SunSHIELD Basic Security Module Guide

Using praudit

The praudit command reads audit records from standard input and displays them on standard output in human-readable form. Usually, the input is either piped from auditreduce or a single audit file. Input can also be produced with cat to concatenate several files or tail for a current audit file.

praudit can generate three output formats: default, short (-s option), and raw (-r option). By default, output is produced with one token per line. The -l option requests a whole record on each line. The -d option changes the delimiter used between token fields, and between tokens, if -l is also specified.

In -s format, the type is the audit event table name for the event (such as AUE_IOCTL), and in -r format, it is the event number (in this case, 158). That is the only distinction between -s and default format. In -r format, all numeric values (user IDs, group IDs, and so forth) are displayed numerically (in decimal, except for Internet addresses, which are in hex, and for modes, which are in octal). Here is the output from praudit for a header token:


header,240,1,ioctl(2),es,Tue Sept  1 16:11:44 1992, + 270000 msec

And here is the output from praudit -r for the same header token:


20,240,1,158,0003,699754304, + 270000 msec

It is sometimes useful to manipulate the output as lines of text; for example to perform selections that cannot be done with auditreduce. A simple shell script can process the output of praudit. The following example is called praudit_grep:


#!/bin/sh
praudit | sed -e '1,2d' -e '$s/^file.*$//' -e 's/^header/^aheader/' \\
| tr '\\012\\001' '\\002\\012' \\
| grep "$1" \\
| tr '\\002' '\\012'

The example script marks the header tokens by prefixing them with Control-A. (Note that the ^a is Control-a, not the two characters ^ and a.
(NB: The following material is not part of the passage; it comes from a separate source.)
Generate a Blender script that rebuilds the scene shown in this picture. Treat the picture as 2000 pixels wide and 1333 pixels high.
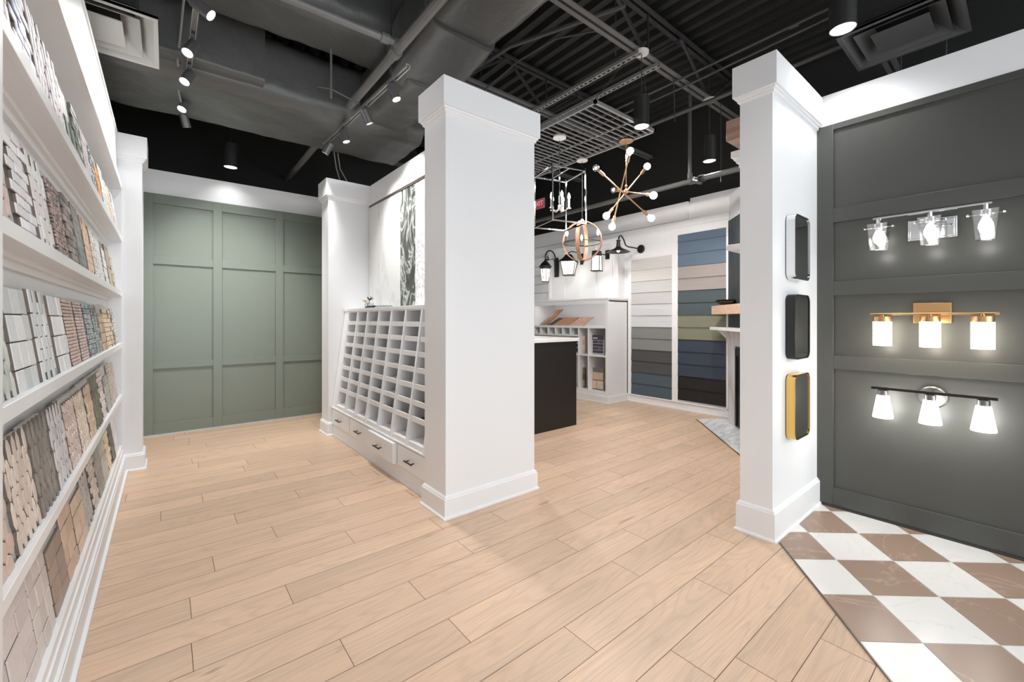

Prefixing is necessary to distinguish them from the string header that might appear as text.) The script then combines all the tokens for a record onto one line while preserving the line breaks as Control-a, runs grep, and restores the original new lines.

In the default output format of praudit, each record can always be identified unambiguously as a sequence of tokens (each on a separate line) beginning with a header token. Each record, therefore, is easily identified and processed with awk, for example.